**Material provided:**
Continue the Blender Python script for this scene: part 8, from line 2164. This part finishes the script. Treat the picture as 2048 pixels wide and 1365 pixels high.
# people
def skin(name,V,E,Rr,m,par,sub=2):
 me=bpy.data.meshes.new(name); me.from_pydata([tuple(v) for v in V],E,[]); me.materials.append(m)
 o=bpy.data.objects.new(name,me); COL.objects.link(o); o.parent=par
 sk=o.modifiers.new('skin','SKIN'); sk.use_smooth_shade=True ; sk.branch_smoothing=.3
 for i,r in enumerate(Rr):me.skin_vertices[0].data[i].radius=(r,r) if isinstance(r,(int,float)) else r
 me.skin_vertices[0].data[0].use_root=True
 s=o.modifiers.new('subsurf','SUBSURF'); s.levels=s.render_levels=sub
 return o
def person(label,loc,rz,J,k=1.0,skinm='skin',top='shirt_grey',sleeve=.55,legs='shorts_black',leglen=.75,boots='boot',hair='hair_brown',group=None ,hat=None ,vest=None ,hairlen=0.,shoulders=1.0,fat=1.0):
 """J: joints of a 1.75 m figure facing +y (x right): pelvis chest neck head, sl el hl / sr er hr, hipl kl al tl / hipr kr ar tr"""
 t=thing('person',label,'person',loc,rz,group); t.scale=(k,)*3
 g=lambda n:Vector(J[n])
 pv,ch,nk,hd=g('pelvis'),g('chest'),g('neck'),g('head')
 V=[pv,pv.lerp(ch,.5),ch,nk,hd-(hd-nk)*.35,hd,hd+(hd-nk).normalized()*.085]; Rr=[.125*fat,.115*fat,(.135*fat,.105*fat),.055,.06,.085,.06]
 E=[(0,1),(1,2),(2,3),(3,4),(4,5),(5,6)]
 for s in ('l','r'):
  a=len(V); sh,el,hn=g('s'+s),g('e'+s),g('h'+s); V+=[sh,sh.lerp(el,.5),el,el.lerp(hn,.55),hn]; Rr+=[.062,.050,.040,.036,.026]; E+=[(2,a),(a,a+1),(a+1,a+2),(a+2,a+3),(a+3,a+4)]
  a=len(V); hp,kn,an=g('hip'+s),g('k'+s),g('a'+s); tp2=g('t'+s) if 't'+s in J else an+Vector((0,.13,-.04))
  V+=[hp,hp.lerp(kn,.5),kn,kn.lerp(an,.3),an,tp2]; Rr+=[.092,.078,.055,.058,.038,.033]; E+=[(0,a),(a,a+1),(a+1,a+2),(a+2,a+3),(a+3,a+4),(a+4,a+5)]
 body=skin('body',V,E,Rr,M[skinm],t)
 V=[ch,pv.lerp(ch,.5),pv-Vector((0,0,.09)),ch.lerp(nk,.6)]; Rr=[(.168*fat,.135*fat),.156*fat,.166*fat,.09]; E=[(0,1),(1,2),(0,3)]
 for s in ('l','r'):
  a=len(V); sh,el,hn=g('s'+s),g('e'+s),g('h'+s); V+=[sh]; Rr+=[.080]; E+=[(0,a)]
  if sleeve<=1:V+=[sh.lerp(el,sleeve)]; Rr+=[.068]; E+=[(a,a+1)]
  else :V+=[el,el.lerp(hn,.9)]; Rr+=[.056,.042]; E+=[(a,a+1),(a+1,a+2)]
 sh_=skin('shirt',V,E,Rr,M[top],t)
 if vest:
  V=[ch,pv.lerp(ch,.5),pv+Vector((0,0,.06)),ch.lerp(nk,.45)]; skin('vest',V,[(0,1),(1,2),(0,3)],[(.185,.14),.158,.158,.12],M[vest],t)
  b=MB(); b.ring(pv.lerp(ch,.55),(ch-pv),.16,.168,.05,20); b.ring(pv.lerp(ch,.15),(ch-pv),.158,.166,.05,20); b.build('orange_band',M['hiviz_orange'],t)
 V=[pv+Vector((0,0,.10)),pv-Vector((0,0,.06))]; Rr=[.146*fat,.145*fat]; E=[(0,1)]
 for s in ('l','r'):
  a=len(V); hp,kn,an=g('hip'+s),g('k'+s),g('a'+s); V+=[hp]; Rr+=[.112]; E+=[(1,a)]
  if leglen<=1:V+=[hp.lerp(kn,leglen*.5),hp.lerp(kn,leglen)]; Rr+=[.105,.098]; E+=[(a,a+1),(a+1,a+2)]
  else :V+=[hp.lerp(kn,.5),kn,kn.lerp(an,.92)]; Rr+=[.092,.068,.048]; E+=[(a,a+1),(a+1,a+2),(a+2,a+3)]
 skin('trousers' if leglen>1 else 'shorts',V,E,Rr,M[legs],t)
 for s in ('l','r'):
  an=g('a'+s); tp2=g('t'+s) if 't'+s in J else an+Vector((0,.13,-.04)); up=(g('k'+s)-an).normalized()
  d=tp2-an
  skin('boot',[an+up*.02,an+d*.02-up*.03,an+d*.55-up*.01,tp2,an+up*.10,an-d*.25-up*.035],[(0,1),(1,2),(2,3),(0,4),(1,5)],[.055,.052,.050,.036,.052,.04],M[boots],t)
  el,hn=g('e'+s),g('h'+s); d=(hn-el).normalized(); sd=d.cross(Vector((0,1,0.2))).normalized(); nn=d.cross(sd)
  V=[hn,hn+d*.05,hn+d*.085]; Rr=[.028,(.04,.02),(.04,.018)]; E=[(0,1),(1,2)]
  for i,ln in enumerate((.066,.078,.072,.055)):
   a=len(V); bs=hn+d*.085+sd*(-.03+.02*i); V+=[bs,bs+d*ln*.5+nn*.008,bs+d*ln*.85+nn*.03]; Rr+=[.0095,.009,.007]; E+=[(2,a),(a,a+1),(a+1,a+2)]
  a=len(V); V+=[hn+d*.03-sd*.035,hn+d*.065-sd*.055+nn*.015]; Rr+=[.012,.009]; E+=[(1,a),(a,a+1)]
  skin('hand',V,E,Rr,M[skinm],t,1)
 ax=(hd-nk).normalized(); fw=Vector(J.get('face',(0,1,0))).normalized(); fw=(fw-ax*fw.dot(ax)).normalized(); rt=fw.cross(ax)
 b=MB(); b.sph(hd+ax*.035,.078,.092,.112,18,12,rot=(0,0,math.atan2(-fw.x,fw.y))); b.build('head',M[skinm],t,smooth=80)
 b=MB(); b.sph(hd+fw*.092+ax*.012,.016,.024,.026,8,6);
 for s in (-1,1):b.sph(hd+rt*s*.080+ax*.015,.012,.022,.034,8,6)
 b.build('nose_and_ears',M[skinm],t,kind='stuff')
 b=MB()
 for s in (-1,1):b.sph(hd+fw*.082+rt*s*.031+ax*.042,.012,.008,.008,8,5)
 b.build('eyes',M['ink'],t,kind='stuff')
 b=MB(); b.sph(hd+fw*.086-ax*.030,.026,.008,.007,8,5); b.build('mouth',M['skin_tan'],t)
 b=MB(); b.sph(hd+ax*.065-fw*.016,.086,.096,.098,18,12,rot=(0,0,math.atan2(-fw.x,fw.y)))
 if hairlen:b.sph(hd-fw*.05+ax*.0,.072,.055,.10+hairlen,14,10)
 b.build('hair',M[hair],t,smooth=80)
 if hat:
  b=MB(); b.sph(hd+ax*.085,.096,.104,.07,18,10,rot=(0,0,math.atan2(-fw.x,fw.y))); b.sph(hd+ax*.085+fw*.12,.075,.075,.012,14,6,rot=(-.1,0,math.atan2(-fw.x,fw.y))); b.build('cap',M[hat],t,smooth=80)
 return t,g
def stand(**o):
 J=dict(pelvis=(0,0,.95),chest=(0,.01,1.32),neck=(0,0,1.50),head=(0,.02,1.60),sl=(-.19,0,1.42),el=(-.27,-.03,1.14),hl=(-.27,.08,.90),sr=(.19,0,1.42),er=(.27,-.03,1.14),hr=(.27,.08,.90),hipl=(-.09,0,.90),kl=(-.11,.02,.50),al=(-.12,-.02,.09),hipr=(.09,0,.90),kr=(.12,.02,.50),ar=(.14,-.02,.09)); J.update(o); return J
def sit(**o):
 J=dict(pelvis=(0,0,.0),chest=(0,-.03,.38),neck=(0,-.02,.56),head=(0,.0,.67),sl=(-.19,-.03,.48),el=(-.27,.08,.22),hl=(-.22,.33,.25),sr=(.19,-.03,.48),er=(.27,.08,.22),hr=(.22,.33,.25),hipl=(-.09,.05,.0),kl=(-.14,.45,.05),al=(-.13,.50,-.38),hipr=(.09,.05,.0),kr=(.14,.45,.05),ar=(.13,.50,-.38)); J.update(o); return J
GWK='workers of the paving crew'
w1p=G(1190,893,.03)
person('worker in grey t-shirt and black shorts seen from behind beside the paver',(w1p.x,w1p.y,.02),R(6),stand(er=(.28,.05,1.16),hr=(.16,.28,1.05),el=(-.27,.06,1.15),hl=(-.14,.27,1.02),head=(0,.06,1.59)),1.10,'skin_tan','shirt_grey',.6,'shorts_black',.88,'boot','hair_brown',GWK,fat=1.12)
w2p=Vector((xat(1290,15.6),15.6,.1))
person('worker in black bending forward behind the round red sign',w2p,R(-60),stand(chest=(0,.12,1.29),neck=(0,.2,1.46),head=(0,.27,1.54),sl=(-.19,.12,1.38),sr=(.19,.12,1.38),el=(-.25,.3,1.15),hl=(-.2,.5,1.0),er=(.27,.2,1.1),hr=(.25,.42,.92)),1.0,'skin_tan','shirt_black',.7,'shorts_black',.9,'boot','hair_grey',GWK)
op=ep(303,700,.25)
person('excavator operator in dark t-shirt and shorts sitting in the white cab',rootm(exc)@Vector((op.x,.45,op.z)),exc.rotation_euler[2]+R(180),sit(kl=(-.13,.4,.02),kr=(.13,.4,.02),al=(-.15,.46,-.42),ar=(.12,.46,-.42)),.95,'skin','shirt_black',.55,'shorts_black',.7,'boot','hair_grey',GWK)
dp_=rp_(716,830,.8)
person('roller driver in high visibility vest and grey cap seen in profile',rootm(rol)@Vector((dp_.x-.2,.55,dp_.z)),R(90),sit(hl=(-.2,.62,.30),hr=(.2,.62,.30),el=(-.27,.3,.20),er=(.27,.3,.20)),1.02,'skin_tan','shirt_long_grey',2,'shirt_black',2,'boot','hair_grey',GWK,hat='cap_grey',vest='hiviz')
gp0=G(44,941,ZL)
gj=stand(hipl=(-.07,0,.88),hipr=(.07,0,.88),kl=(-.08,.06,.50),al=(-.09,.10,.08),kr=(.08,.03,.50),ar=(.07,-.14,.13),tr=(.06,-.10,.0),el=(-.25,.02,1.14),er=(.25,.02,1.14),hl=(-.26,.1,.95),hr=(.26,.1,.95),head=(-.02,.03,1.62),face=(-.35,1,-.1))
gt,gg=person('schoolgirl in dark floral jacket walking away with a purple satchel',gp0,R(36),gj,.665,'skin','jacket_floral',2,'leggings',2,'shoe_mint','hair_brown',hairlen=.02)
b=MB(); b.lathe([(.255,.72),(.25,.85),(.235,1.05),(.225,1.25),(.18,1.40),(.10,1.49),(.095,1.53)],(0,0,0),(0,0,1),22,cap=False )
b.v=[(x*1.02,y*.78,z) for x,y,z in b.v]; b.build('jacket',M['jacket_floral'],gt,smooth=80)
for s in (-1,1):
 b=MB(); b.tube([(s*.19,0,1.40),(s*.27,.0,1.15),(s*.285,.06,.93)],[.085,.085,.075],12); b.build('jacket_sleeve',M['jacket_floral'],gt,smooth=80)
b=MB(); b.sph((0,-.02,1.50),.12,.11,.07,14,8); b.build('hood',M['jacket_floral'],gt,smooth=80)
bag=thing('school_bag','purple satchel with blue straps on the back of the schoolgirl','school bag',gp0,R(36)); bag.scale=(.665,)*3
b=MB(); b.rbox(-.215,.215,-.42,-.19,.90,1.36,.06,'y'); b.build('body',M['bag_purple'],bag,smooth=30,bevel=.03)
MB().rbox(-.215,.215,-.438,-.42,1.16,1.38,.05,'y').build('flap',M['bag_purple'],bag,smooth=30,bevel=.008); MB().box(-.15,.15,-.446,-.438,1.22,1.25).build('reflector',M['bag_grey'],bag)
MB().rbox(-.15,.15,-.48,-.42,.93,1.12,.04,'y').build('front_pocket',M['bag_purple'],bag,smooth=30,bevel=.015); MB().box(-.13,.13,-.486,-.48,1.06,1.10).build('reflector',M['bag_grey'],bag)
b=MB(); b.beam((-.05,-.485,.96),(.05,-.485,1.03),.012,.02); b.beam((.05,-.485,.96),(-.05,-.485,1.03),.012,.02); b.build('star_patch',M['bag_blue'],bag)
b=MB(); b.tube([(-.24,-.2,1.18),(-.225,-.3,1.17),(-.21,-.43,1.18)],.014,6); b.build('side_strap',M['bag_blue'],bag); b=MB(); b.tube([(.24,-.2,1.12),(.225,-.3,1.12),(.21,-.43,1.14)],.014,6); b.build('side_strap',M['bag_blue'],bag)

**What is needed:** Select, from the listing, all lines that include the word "high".

**Task result:**
Continue the Blender Python script for this scene: part 8, from line 2164. This part finishes the script. Treat the picture as 2048 pixels wide and 1365 pixels high.
person('roller driver in high visibility vest and grey cap seen in profile',rootm(rol)@Vector((dp_.x-.2,.55,dp_.z)),R(90),sit(hl=(-.2,.62,.30),hr=(.2,.62,.30),el=(-.27,.3,.20),er=(.27,.3,.20)),1.02,'skin_tan','shirt_long_grey',2,'shirt_black',2,'boot','hair_grey',GWK,hat='cap_grey',vest='hiviz')